_Recorded data_
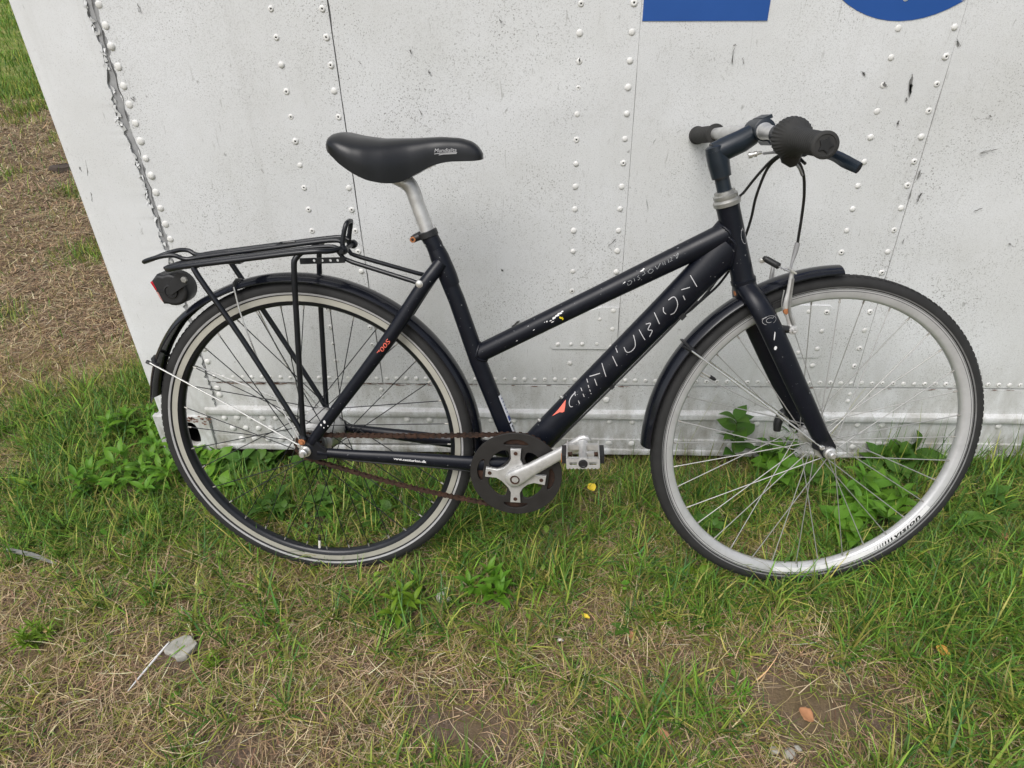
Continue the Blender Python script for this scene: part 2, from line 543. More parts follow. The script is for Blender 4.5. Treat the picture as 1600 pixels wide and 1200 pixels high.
def gh(x, y):
    """height of the ground"""
    x = np.asarray(x, float); y = np.asarray(y, float)
    z = 0.0245 * np.clip(x - 0.02, -1.7, 1.6)
    z = z + (vnoise(x, y, 3.1) - 0.5) * 0.018 + (vnoise(x, y, 9.0) - 0.5) * 0.010
    z = z - 0.040 * sstep(-0.20, -0.03, y) * sstep(-1.35, -1.08, x)
    z = z + 0.012 * sstep(-0.6, -0.9, y) - 0.004
    z = z + np.where(np.hypot(x, y) > 5, (vnoise(x, y, 0.25) - 0.5) * 0.5 * sstep(5, 15, np.hypot(x, y)), 0)
    return z

# ================================================================== the setting: ground
def graded(lo, hi, flo, fhi, step, grow=1.25):
    a = list(np.arange(flo, fhi + 1e-9, step))
    s = step; x = a[-1]
    while x < hi:
        s *= grow; x += s; a.append(x)
    s = step; x = a[0]; pre = []
    while x > lo:
        s *= grow; x -= s; pre.append(x)
    return np.array(pre[::-1] + a)

gx = graded(-220, 220, -2.4, 1.7, 0.016)
gy = graded(-160, 320, -1.35, 0.5, 0.016)
GX, GY = np.meshgrid(gx, gy)
GZ = gh(GX, GY) + (vnoise(GX, GY, 40) - 0.5) * 0.006 * (np.hypot(GX, GY) < 4)
gv = np.stack([GX, GY, GZ], -1).reshape(-1, 3)
nx, ny = len(gx), len(gy)
ii = (np.arange(ny - 1)[:, None] * nx + np.arange(nx - 1)[None]).reshape(-1)
gf = np.stack([ii, ii + 1, ii + nx + 1, ii + nx], -1)
gm = bpy.data.meshes.new('ground')
gm.from_pydata(gv.tolist(), [], gf.tolist())
ground = link('ground', gm, GROUND, None, sharp=None)
tag(ground, 'brown soil and dry thatch under the patchy grass', None, None, 'structure')

# ================================================================== freight container wall
C0 = Vector((-1.135, 0.0, -0.028))
KS = 0.9705                                  # true size of the box against its first survey
cont = empty('freight_container', (-1.1015, -0.0459, 0.0081))
cont.scale = (KS, KS, KS)
tag(cont, 'old white riveted freight container with blue lettering behind the bicycle', 'container')
XE = 5.2                                   # far end of the container, out of frame

def cpart(name, vs, fs, mat, parent=None, sharp=35):
    p = cont if parent is None else parent
    off = C0
    return link(name, mesh([Vector(v) - off for v in vs], fs, name), mat, p, sharp)

# shell behind the panels
cpart('body_shell', *boxg(((-1.12 + XE) / 2, 1.23, 1.26), XE + 1.12, 2.44, 2.33), WALL)
cpart('floor_frame', *boxg(((-0.98 + XE) / 2, 1.26, 0.045), XE + 0.98, 2.36, 0.090), DARK)

def sheet(x0, x1, z0, z1, y, thick, left=None, right=None, dents=()):
    """a thin panel with a slightly wavy face; left/right are edge functions of z"""
    nxs = max(4, int((x1 - x0) / 0.03)); nzs = max(6, int((z1 - z0) / 0.025))
    if left is not None: nzs = 300
    if z1 > 1.4: zs = np.concatenate([np.linspace(z0, 1.3, nzs), np.linspace(1.4, z1, 6)])
    else: zs = np.linspace(z0, z1, nzs)
    vs, fs = [], []
    for z in zs:
        a = x0 + (left(z) if left else 0); b = x1 + (right(z) if right else 0)
        for k in range(nxs + 1):
            x = a + (b - a) * k / nxs
            yy = y + (float(vnoise(x, z, 4.0)) - 0.5) * 0.0036 + (float(vnoise(x, z, 11.0)) - 0.5) * 0.0008
            for dx, dz, rr, d in dents:
                yy += d * math.exp(-(((x - dx) / rr) ** 2 + ((z - dz) / (rr * 0.8)) ** 2))
            vs.append((x, yy, z))
    m = nxs + 1
    for i in range(len(zs) - 1):
        for k in range(nxs):
            fs.append((i * m + k, i * m + k + 1, (i + 1) * m + k + 1, (i + 1) * m + k))
    # returned edges
    rim = [k for k in range(m)] + [i * m + m - 1 for i in range(1, len(zs))] + [(len(zs) - 1) * m + k for k in range(m - 2, -1, -1)] + [i * m for i in range(len(zs) - 2, 0, -1)]
    base = len(vs)
    for r in rim: vs.append((vs[r][0], y + thick, vs[r][2]))
    for q in range(len(rim)):
        q2 = (q + 1) % len(rim)
        fs.append((rim[q2], rim[q], base + q, base + q2))
    return vs, fs

ragged = lambda amp, s, seed: (lambda z: (float(vnoise(z, seed, s)) - 0.5) * amp + (float(vnoise(z, seed + 7, s * 3.3)) - 0.5) * amp * 0.7)
rl = ragged(0.0075, 60, 3.0)
ZT = 2.40
panels = [
    (-0.9445, -0.4556, 0.0, lambda z: rl(z) - 0.003 * math.sin(z * 9), None, ()),
    (-0.4540, 0.1810, 0.0014, ragged(0.0016, 30, 9.0), None, ((0.02, 0.93, 0.07, -0.003), (-0.25, 0.62, 0.12, -0.002))),
    (0.1817, 0.8145, 0.0012, None, None, ((0.30, 0.95, 0.10, 0.004), (0.42, 0.80, 0.08, -0.003))),
    (0.8151, 1.4485, 0.0012, None, None, ((1.15, 0.70, 0.15, 0.003),)),
    (1.4496, 2.10, 0.0012, None, None, ()), (2.1016, 3.6, 0.0012, None, None, ()), (3.6016, XE, 0.0012, None, None, ()),
]
PANEL = []
for x0, x1, y, lf, rf, dn in panels:
    PANEL.append(cpart('side_panel', *sheet(x0, x1, 0.2086, ZT, y, 0.0045, lf, rf, dn), WALL))
# dark sealant filling the joints
for xs, w, seed, sm in ((-0.4547, 0.0022, 1, SEAL), (0.1814, 0.0009, 2, SEALF), (0.8148, 0.0009, 3, SEALF), (1.4488, 0.0009, 4, SEALF)):
    vs, fs = [], []
    N = 90
    for i in range(N):
        z = 0.21 + (1.4 - 0.21) * i / (N - 1)
        ww = w * (0.25 + 1.1 * float(vnoise(z, seed * 3.3, 25)) * (0.35 + 0.65 * float(sstep(0.75, 1.0, z))))
        for s in (-1, 1): vs.append((xs + s * ww, 0.0004 + (0.0 if s > 0 else 0.0012), z))
        if i: fs.append((2 * i - 2, 2 * i - 1, 2 * i + 1, 2 * i))
    cpart('joint_sealant', vs, fs, sm)

# corner post with a flaking edge towards the first panel
def post_edge(z):
    b = -0.9565 + (float(vnoise(z, 2.2, 34)) - 0.5) * 0.013 + (float(vnoise(z, 8.1, 120)) - 0.5) * 0.009
    b -= 0.0135 * math.exp(-((z - 0.93) / 0.085) ** 2) + 0.010 * math.exp(-((z - 1.10) / 0.05) ** 2) + 0.006 * math.exp(-((z - 0.74) / 0.05) ** 2)
    if z < 0.58: b += min(0.006, (0.58 - z) * 0.06)
    return b
vs, fs = [], []
zz = list(np.arange(0.0905, 1.35, 0.0025)) + [1.6, ZT]
prof = [(-1.1352, 0.10), (-1.1352, 0.022), (-1.1335, 0.012), (-1.128, 0.004), (-1.118, -0.0005), (-1.10, -0.002)]
for z in zz:
    e = post_edge(z)
    row = [(x, y, z) for x, y in prof] + [(-1.03, -0.0024, z), (e - 0.004, -0.0022, z), (e, -0.0010 - 0.0016 * float(vnoise(z, 1.1, 60)), z), (e + 0.0002, 0.004, z)]
    k = len(vs); vs += row
    if k:
        m = len(row)
        for j in range(m - 1): fs.append((k - m + j, k - m + j + 1, k + j + 1, k + j))
cpart('corner_post', vs, fs, WALLP, sharp=50)
# grey primer laid bare along the cracked joint
vs, fs = [], []
for i, z in enumerate(np.arange(0.21, 1.4, 0.012)):
    for x in (-0.985, -0.968, -0.95, -0.935):
        vs.append((x, 0.0016 + (float(vnoise(x * 3, z, 60)) - 0.5) * 0.0022, z))
    if i:
        for j in range(3): fs.append((4 * i - 4 + j, 4 * i - 3 + j, 4 * i + 1 + j, 4 * i + j))
cpart('bare_primer_strip', vs, fs, PRIMER)
# curled paint flakes
vs, fs = [], []
rr = random.Random(3)
for i in range(70):
    z = rr.uniform(0.56, 1.16)
    x = post_edge(z) + rr.uniform(-0.003, 0.007)
    a = rr.uniform(-0.7, 0.7) + (math.pi if rr.random() < 0.4 else 0); L = rr.uniform(0.005, 0.016); w = rr.uniform(0.002, 0.0045)
    d = Vector((math.sin(a) * 0.7, 0, math.cos(a))).normalized(); s = Vector((d.z, 0, -d.x))
    b0 = Vector((x, -0.0012, z)); lift = rr.uniform(0.0008, 0.0032)
    k = len(vs)
    vs += [b0 - s * w, b0 + s * w, b0 + d * L * 0.5 + s * w * 0.9 + Vector((0, -lift * 0.4, 0)), b0 + d * L * 0.5 - s * w * 0.7 + Vector((0, -lift * 0.5, 0)), b0 + d * L + s * rr.uniform(-w, w) + Vector((0, -lift, 0))]
    fs += [(k, k + 1, k + 2, k + 3), (k + 3, k + 2, k + 4)]
fl = cpart('peeling_paint', vs, fs, WALLP, sharp=20)
fl['kind'] = 'stuff'
# dark crack lines inside the joint
vs, fs = [], []
for q in range(2):
    k0 = len(vs)
    for i, z in enumerate(np.arange(0.22, 1.16, 0.006)):
        x = (post_edge(z) + 0.0006 if q == 0 else -0.9475) + (float(vnoise(z, q * 5.5, 45)) - 0.5) * 0.007
        w = 0.0018 * max(0.0, float(vnoise(z, 20 + q, 50)) - 0.25) + (0.0 if z > 0.56 or q == 1 else -0.0006)
        w = max(w, 0.0001)
        vs += [(x - w, -0.0006, z), (x + w, -0.0006, z)]
        if i: a = len(vs); fs.append((a - 4, a - 3, a - 1, a - 2))
cpart('joint_crack', vs, fs, SEAL)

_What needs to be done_
Up to and including the line containing "tag(ground, 'brown soil", repeat every line from the start of the data, but none of the pictures.

_Worked solution_
Continue the Blender Python script for this scene: part 2, from line 543. More parts follow. The script is for Blender 4.5. Treat the picture as 1600 pixels wide and 1200 pixels high.
def gh(x, y):
    """height of the ground"""
    x = np.asarray(x, float); y = np.asarray(y, float)
    z = 0.0245 * np.clip(x - 0.02, -1.7, 1.6)
    z = z + (vnoise(x, y, 3.1) - 0.5) * 0.018 + (vnoise(x, y, 9.0) - 0.5) * 0.010
    z = z - 0.040 * sstep(-0.20, -0.03, y) * sstep(-1.35, -1.08, x)
    z = z + 0.012 * sstep(-0.6, -0.9, y) - 0.004
    z = z + np.where(np.hypot(x, y) > 5, (vnoise(x, y, 0.25) - 0.5) * 0.5 * sstep(5, 15, np.hypot(x, y)), 0)
    return z

# ================================================================== the setting: ground
def graded(lo, hi, flo, fhi, step, grow=1.25):
    a = list(np.arange(flo, fhi + 1e-9, step))
    s = step; x = a[-1]
    while x < hi:
        s *= grow; x += s; a.append(x)
    s = step; x = a[0]; pre = []
    while x > lo:
        s *= grow; x -= s; pre.append(x)
    return np.array(pre[::-1] + a)

gx = graded(-220, 220, -2.4, 1.7, 0.016)
gy = graded(-160, 320, -1.35, 0.5, 0.016)
GX, GY = np.meshgrid(gx, gy)
GZ = gh(GX, GY) + (vnoise(GX, GY, 40) - 0.5) * 0.006 * (np.hypot(GX, GY) < 4)
gv = np.stack([GX, GY, GZ], -1).reshape(-1, 3)
nx, ny = len(gx), len(gy)
ii = (np.arange(ny - 1)[:, None] * nx + np.arange(nx - 1)[None]).reshape(-1)
gf = np.stack([ii, ii + 1, ii + nx + 1, ii + nx], -1)
gm = bpy.data.meshes.new('ground')
gm.from_pydata(gv.tolist(), [], gf.tolist())
ground = link('ground', gm, GROUND, None, sharp=None)
tag(ground, 'brown soil and dry thatch under the patchy grass', None, None, 'structure')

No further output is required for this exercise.